Tous deux sont golfeurs, passionnés de longue date. Le premier, Gilbert Dubé, est propriétaire depuis 17 ans du terrain de La Vérendrye à La Broquerie. Le second, Jacques Lavack, enseigne et fabrique des clubs dans sa boutique de Winnipeg. Ils livrent chacun un regard inquiet sur leur sport qui, au Manitoba, perd chaque année en popularité.
Par Léo GAUTRET
Quelle est la situation du golf aujourd’hui au Manitoba?
Gilbert Dubé : « C’est un sport qui semble être au ralenti en ce moment. Aujourd’hui c’est difficile de monter des ligues de joueurs. La nouvelle génération n’a pas appris le golf. En 35, 40 ans, ceux qui jouaient n’ont pas transmis cette passion à leurs enfants. Aujourd’hui les golfeurs ont surtout au-dessus de 50 ans. »
C’est dû à la concurrence des autres sports?
G. D. : « Oui clairement, il y a trop d’autres sports proposés aux jeunes. Et le golf c’est quelque chose d’assez dispendieux, et qui demande beaucoup de temps. Les gens maintenant n’ont pas le temps, tandis qu’avant, on prenait le temps. Tout le monde court maintenant. Les gens ne peuvent prendre que deux heures pour leurs loisirs, alors que pour faire un 18 trous, ça prend en moyenne 4 h 30. »
Vous faites le même constat, en tant que professeur de golf?
Jacques Lavack : « À comparer avec les années 1970-1980, le golf a perdu en popularité. Les enfants sont impliqués dans tellement de choses aujourd’hui. Mes petits-enfants n’ont pas le temps, ils sont toujours occupés. Il y a quand même une initiative nationale pour promouvoir le golf dans les écoles, « Golf in Schools ». Elle va à la rencontre d’une centaine d’écoles dans l’année. 7 000 étudiants ont découvert ce sport l’an passé. Espérons que ça aide à avoir de nouveaux joueurs. »
Une autre raison qui explique cette situation, c’est le trop grand nombre de terrains…
G. D. : « Oui le constat est net, il y a trop de terrains de golf pour le nombre de golfeurs. » J. L. : « Au Manitoba, on a aujourd’hui environ 130 terrains de golf.
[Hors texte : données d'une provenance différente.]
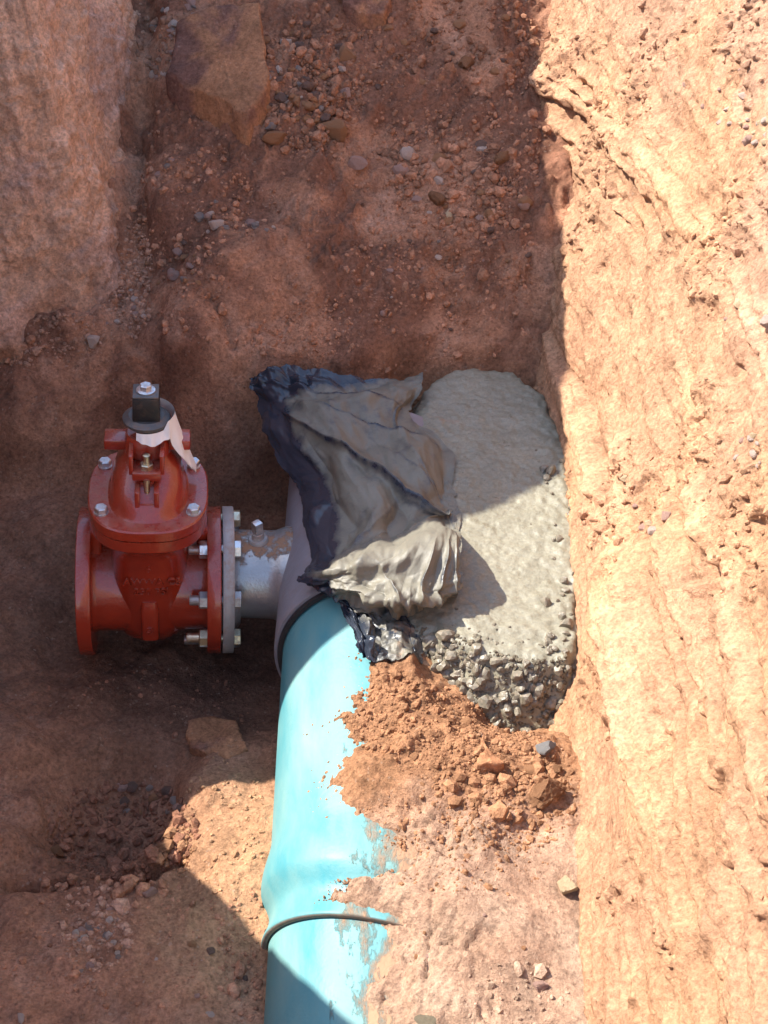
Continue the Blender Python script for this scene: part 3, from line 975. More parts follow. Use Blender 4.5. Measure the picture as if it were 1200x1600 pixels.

Dans les années 1990 il y a eu une explosion du nombre de terrains. Le golf était en plein essor, Golf Canada prédisait qu’on allait être à court de terrains, donc tout le monde s’est mis à en construire. Rien que dans la région de Winnipeg, une quinzaine de terrains ont été bâtis depuis ces années 1990.
L’aspect onéreux de ce sport joue aussi?
J. L. : « Par rapport aux autres sports, cela reste une pratique plus onéreuse. L’adhésion à l’année est autour de 1 000 $ au Manitoba. C’est un prix vraiment bas par rapport aux autres provinces. »
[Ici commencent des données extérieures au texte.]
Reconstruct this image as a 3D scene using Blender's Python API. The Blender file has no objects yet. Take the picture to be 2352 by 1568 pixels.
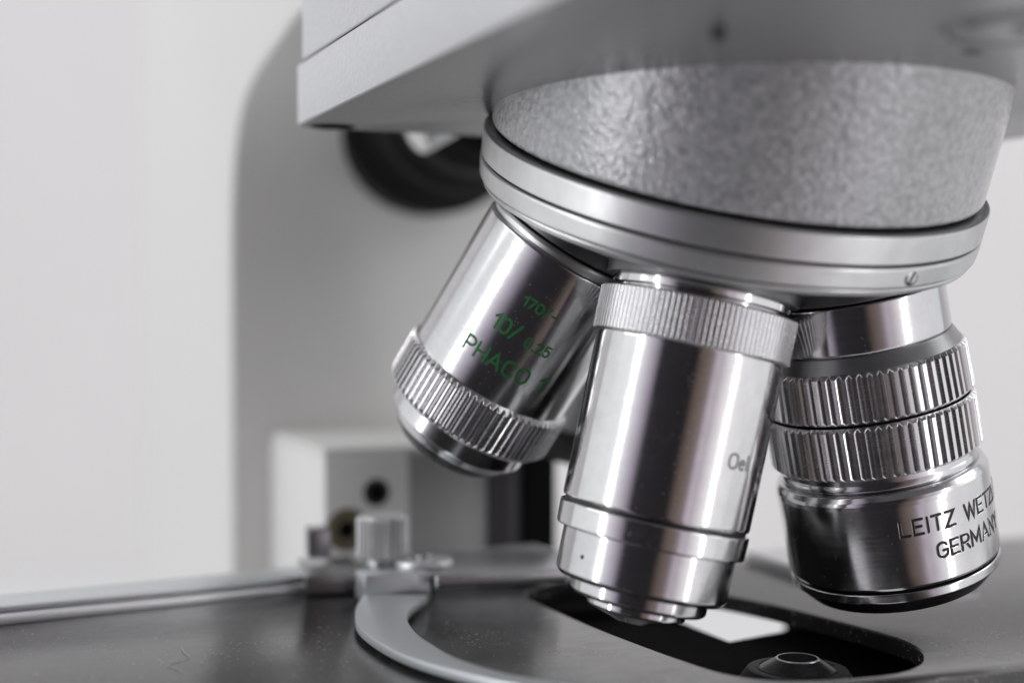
import bpy, bmesh, math, random
from mathutils import Vector, Matrix
random.seed(7)
R = math.radians
sc = bpy.context.scene
sc.unit_settings.system = 'METRIC'
sc.unit_settings.scale_length = 0.01          # one unit is one centimetre
COL = sc.collection

# ------------------------------------------------------------------ camera
YAW = R(22.6); FPX = 3270.0; HOR = 713.0; PITCH = math.atan((784 - HOR) / FPX)
cam_d = bpy.data.cameras.new('camera'); cam = bpy.data.objects.new('camera', cam_d); COL.objects.link(cam)
cam_d.sensor_width = 36; cam_d.lens = 36 * FPX / 2352
cam_d.clip_start = 0.5; cam_d.clip_end = 2000
cam.location = (0, 0, 0); cam.rotation_euler = (R(90) - PITCH, 0, -YAW)
cam_d.dof.use_dof = True; cam_d.dof.focus_distance = 17.9; cam_d.dof.aperture_fstop = 0.078
cam_d.dof.aperture_blades = 9
sc.camera = cam
FWD = Vector((math.sin(YAW), math.cos(YAW), 0)); RGT = Vector((math.cos(YAW), -math.sin(YAW), 0)); UPV = Vector((0, 0, 1))
def room(u, v, w):
    "a point of the room: u to the right, v up, w away from the photographer (cm)"
    return RGT * u + UPV * v + FWD * w
def ray(x, y):
    f = FWD * math.cos(PITCH) - UPV * math.sin(PITCH); q = UPV * math.cos(PITCH) + FWD * math.sin(PITCH)
    return f + RGT * ((x - 1176) / FPX) + q * ((784 - y) / FPX)
def on_z(x, y, z):
    r = ray(x, y); return r * (z / r.z)
def on_y(x, y, Y):
    r = ray(x, y); return r * (Y / r.y)
def on_x(x, y, X):
    r = ray(x, y); return r * (X / r.x)

# ------------------------------------------------------------------ room light
world = bpy.data.worlds.new('World'); sc.world = world; world.use_nodes = True
wn = world.node_tree.nodes; wl = world.node_tree.links
bg = wn['Background']; bg.inputs['Strength'].default_value = 1.0
tc = wn.new('ShaderNodeTexCoord')
def vdot(vec):
    n = wn.new('ShaderNodeVectorMath'); n.operation = 'DOT_PRODUCT'; n.inputs[1].default_value = vec
    wl.new(tc.outputs['Generated'], n.inputs[0]); return n.outputs['Value']
at = wn.new('ShaderNodeMath'); at.operation = 'ARCTAN2'
wl.new(vdot(RGT), at.inputs[0]); wl.new(vdot(-FWD), at.inputs[1])
mr = wn.new('ShaderNodeMapRange'); mr.inputs['From Min'].default_value = -math.pi; mr.inputs['From Max'].default_value = math.pi
wl.new(at.outputs[0], mr.inputs['Value'])
rp = wn.new('ShaderNodeValToRGB'); wl.new(mr.outputs[0], rp.inputs['Fac'])
ROOM = [(-180, .42, .42, .43), (-110, .62, .63, .64), (-78, .72, .73, .74), (-58, .60, .575, .63), (-46, .32, .285, .345), (-37, .022, .02, .024),
        (3, .014, .013, .014), (10, .10, .075, .066), (22, .17, .135, .125), (26, .34, .31, .38), (29, .48, .40, .43), (33, .38, .345, .40), (39, .56, .52, .545), (46, .72, .69, .71), (55, .72, .70, .72), (110, .62, .63, .64), (180, .42, .42, .43)]
cr = rp.color_ramp
while len(cr.elements) > 1: cr.elements.remove(cr.elements[-1])
for i, (a, r_, g_, b_) in enumerate(ROOM):
    e = cr.elements[0] if i == 0 else cr.elements.new((a + 180) / 360)
    e.position = (a + 180) / 360; e.color = (r_, g_, b_, 1)
sp = wn.new('ShaderNodeMapRange'); wl.new(vdot((0, 0, 1)), sp.inputs['Value'])
sp.inputs['From Min'].default_value = .68; sp.inputs['From Max'].default_value = 1
mx = wn.new('ShaderNodeMix'); mx.data_type = 'RGBA'
wl.new(sp.outputs[0], mx.inputs['Factor']); wl.new(rp.outputs[0], mx.inputs['A']); mx.inputs['B'].default_value = (.6, .61, .62, 1)
wl.new(mx.outputs['Result'], bg.inputs['Color'])

def area(name, pos, target, w, h, power, col=(1, 1, 1)):
    l = bpy.data.lights.new(name, 'AREA'); l.shape = 'RECTANGLE'; l.size = w; l.size_y = h; l.energy = power; l.color = col
    o = bpy.data.objects.new(name, l); COL.objects.link(o); o.location = pos
    o.rotation_euler = (Vector(target) - Vector(pos)).to_track_quat('-Z', 'Y').to_euler()
    return o
SUBJ = room(.8, -1, 18)
def around(deg, dist, v): return SUBJ + RGT * math.sin(R(deg)) * dist - FWD * math.cos(R(deg)) * dist + UPV * v
area('window_light_left', around(-66, 60, -4), SUBJ, 4.5, 84, 9500, (1, 1, 1))
area('window_light_right', around(54, 60, 10), SUBJ, 4, 66, 5000, (1, .99, .99))
area('wall_fill', room(-75, 60, 20), room(-30, 0, 90), 60, 60, 19000, (1, 1, 1))  # added fill, brightens the left of the wall
area('wall_fill_right', room(80, 55, 25), room(35, 0, 90), 60, 60, 18500, (1, 1, 1))  # added fill for the right of the wall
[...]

Pour ce qui est du golf de La Vérendrye, quelle est votre situation?
G. D. : « Quand j’ai acheté le terrain de golf, c’était pour le sauver. J’ai investi plus d’un million $ dans ce terrain que j’avais repris dans un mauvais état. Sur les 17 dernières années, j’ai perdu de l’argent 17 fois. Je l’ai mis en vente il y a deux ans. Aujourd’hui je suis prêt à rester copropriétaire, mais si je peux le vendre à un promoteur ou un agriculteur, je le ferai, même si ça me brise le coeur. »
C’est une situation globale qui touche tous les clubs?
J. L. : « Oui, et même la Ville. Chaque année, Winnipeg perd d’énormes sommes d’argent pour faire vivre ses quatre terrains de golf. 850 000 $ tous les ans. »
Quelles solutions envisagez-vous alors pour l’avenir du golf?
G. D. : « Je pense que comme dans l’économie globale, il va y avoir un jeu du dernier survivant. Plusieurs clubs ont déjà annoncé leur fermeture l’année prochaine. La réduction de la concurrence rendra le golf plus viable au Manitoba. Pour moi, c’est la prochaine étape. »
La lente disparition des terrains de golf
En 2015 au Manitoba, on dénombrait 133 établissements de golf. Une offre trop importante qui, selon Gilbert Dubé et Jacques Lavack, contraint les clubs de golf à baisser pavillon. Plusieurs d’entre eux se sont d’ailleurs déjà mis en vente, comme le remarque Jacques Lavack. « Les terrains de Southside, Oakwood cherchent preneurs. Celui de Glendale et John Blumberg, qui appartiennent à la ville de Winnipeg, seraient eux-aussi mis en vente. » Après les fermetures l’année dernière des terrains de Cottonwood sur la Transcanada, Heritage à Lockport, et la vente de celui de Meadows à un développeur, la course aux repreneurs est donc plus que jamais lancée.